Bartdrift napisał(a):Niestety jak dla mnie to juz dawno u nas w kwestii par skrecilo to wlasnie w zla strone. Pary to powinna byc walka na centymetry a nie klipy, kąty, dym (!) czy inne. U nas juz w pewnym momencie bywalo bardzo blisko, az zapodano tu hameryke i od tego czasu jakoś pojedynki nie wyrywaja mnie tutaj z butów jak kiedyś. Kazdy sie sra ze linia, CP, a ze tam dojechac, tam odjechac a tam to katem wiekszym goniąc i finalnie u nas odlegosci jak pisał Ray duuzo wieksze niz w japonii obecnie. Jak dla mnie to bardziej w drifcie rajcowała mnie wlasnie taka typowa mocna walka.

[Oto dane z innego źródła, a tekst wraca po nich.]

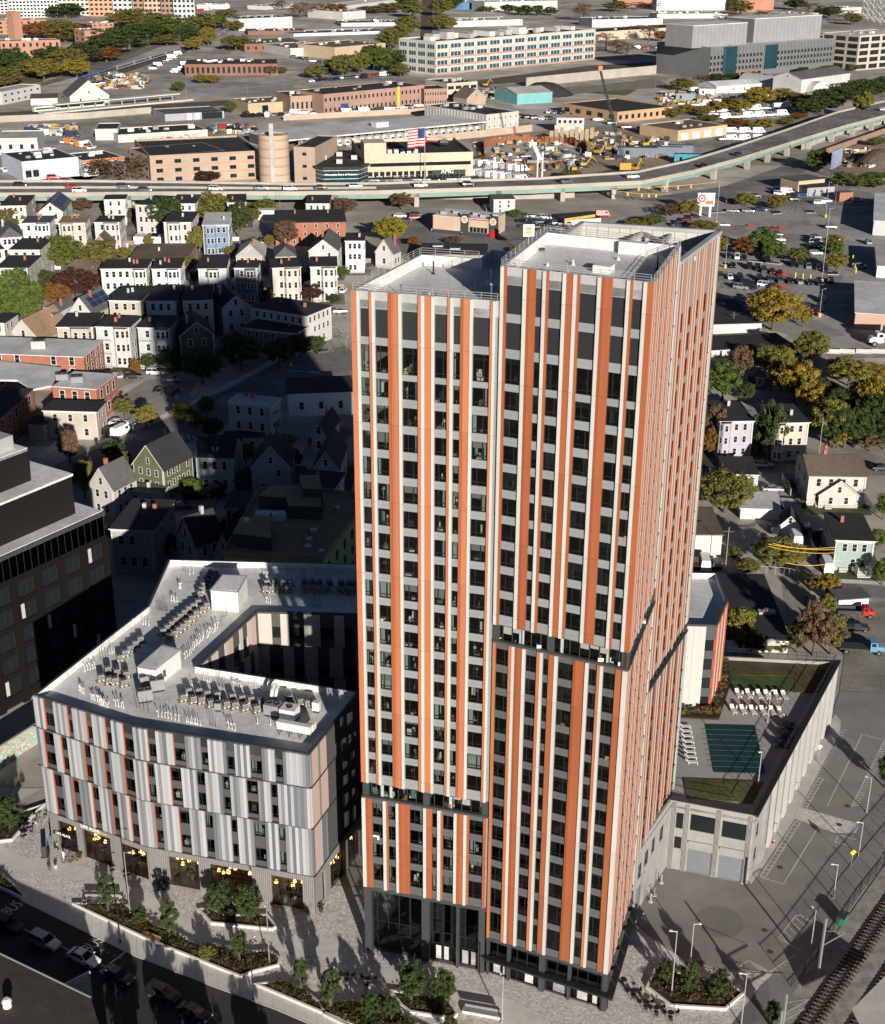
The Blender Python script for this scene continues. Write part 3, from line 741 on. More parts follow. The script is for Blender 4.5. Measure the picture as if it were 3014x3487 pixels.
  # condenser units: each its own thing on the roof
m_ac=mat('condenser_grey',(.27,.265,.255),.5,.1,2);m_acd=mat('condenser_grille',(.06,.06,.06),.6,.1,4)
def ac_proto():
 t=MB().use(m_ac);t.box(-.42,.42,-.42,.42,.25,1.05);t.use(m_acd)
 for k in (-1,1):
  for i in range(5):t.box(-.36+i*.15,-.27+i*.15,k*.425-.01,k*.425+.01,.32,.95);t.box(k*.425-.01,k*.425+.01,-.36+i*.15,-.27+i*.15,.32,.95)
 t.use(m_acd).lathe([(.33,1.05),(.33,1.09)],12);t.use(m_lgrey).lathe([(.1,1.09),(.1,1.12)],8)
 t.use(m_white);t.box(-.4,-.2,-.3,.3,.0,.25);t.box(.2,.4,-.3,.3,.0,.25)
 return t.mesh('condenser_unit')
acm=ac_proto()
AC=[('grey condenser unit in the long diagonal double row on the block roof',[(930,222),(908,240),(885,255),(866,272),(846,289),(826,307),(806,324),(786,342),(766,360),(970,237),(950,255),(920,275),(900,297),(877,320),(857,337),(838,352),(818,370),(798,387)]),('grey condenser unit behind the taller white roof penthouse',[(985,87),(975,105),(965,124),(955,143),(945,163),(938,182),(1012,92),(1002,110),(992,128)]),('grey condenser unit on the left roof edge beside the lower penthouse',[(660,397),(636,418),(612,440),(588,462),(563,484)]),('grey condenser unit in the cluster at the front left roof corner',[(507,540),(550,552),(593,562),(475,577),(512,589),(540,592),(582,602)]),('grey condenser unit in the double row along the front roof',[(885,640),(933,640),(972,652),(1020,658),(1090,667),(1135,674),(1177,680),(1225,692),(860,670),(907,679),(945,682),(990,696),(1063,702),(1102,706),(1150,714),(1205,722)]),('grey condenser unit in the short row at the front roof end',[(1355,675),(1408,690),(1442,697)]),('grey condenser unit in the shaded rear roof row near the tower',[(1250,130),(1288,128),(1325,130),(1360,132),(1243,158),(1270,160),(1310,160),(1350,160),(1430,128),(1465,130),(1500,132),(1545,132),(1600,134),(1635,136),(1660,136),(1425,160),(1460,160),(1498,163),(1535,163),(1590,165),(1630,165),(1660,168)])]
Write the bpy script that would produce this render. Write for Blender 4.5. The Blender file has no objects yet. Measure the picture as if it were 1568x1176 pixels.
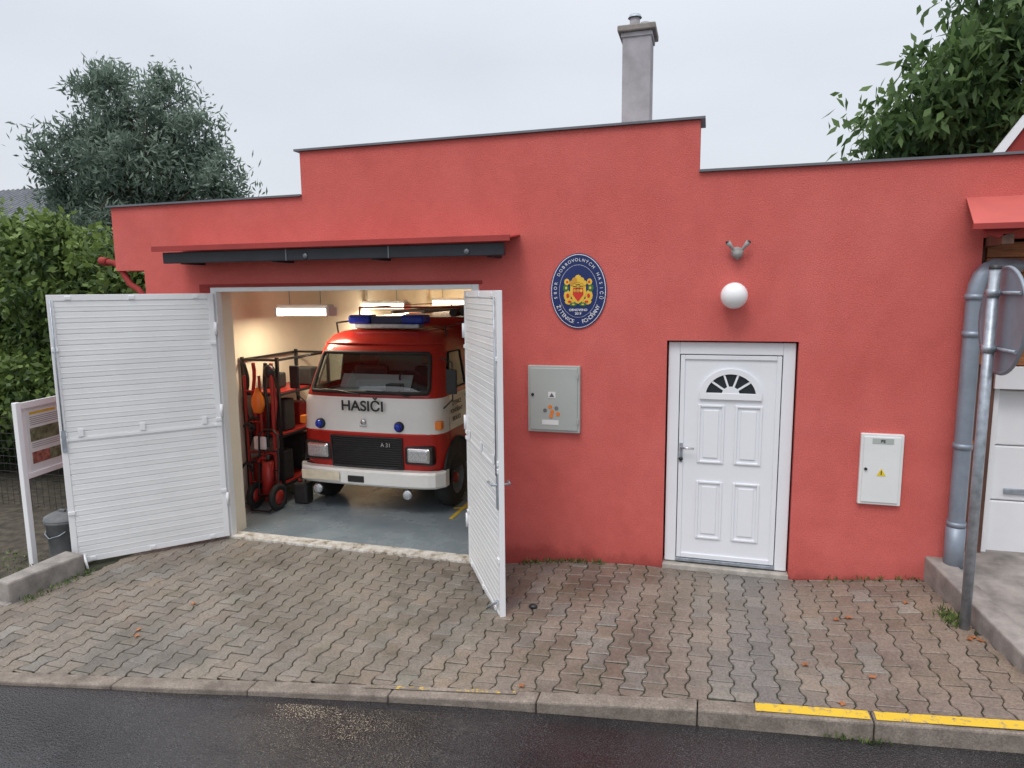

Od pokazu to jest solo run. Ale to oczywiscie moje wlasnie zdanie i nie trzeba sie z nim zgadzac. Po prostu zabił mnie "przepis" zadymiania w parach i brania tego pod uwage. Tego sobie nie wyobrazalem w najgoryszych snach z cyklu psucia sensu driftingu, dlatego az odwazylem sie napisac posta.
o_O
Nie mogę się bardziej zgodzić! To jest zabijanie driftingu, ocenianie ilości dymu? No proszę was, jak na Tuningowisku ATS Toruń 1997 i palenie gumy Calibrą i Kią Ceres.
Pary mogą być oceniane jako walka albo jako współpraca (walkę znacie wszyscy, ten z przodu ma odjechać, ten z tyłu ma naśladować tego z przodu i dojechać go bądź wyprzedzić) albo startują dwie osoby (więcej osób) z jednego teamu i oceniane jest zgranie się, jak pojadą idealnie synchronicznie to dostają max, jak inny team pojedzie w większych odstępach dostaje mniej. A to, co jest teraz to w teorii walka, a w praktyce bezsens, bo ani kierowcy nie walczą na noże jak powinno to wyglądać w przypadku tsuiso, ani nie starają się zsynchronizować idealnie jak w przypadku tandemu.
Sorry za odkop tego posta, ale po prostu w 100% zgadzam się z tym, co napisał Bartdrift i musiałem wyrazić swoje poparcie, bo trzeba mieć odwagę by wbić kij w mrowisko, gdzie wszyscy się jarają tym stylem z FormulaD, który nie jest fajny.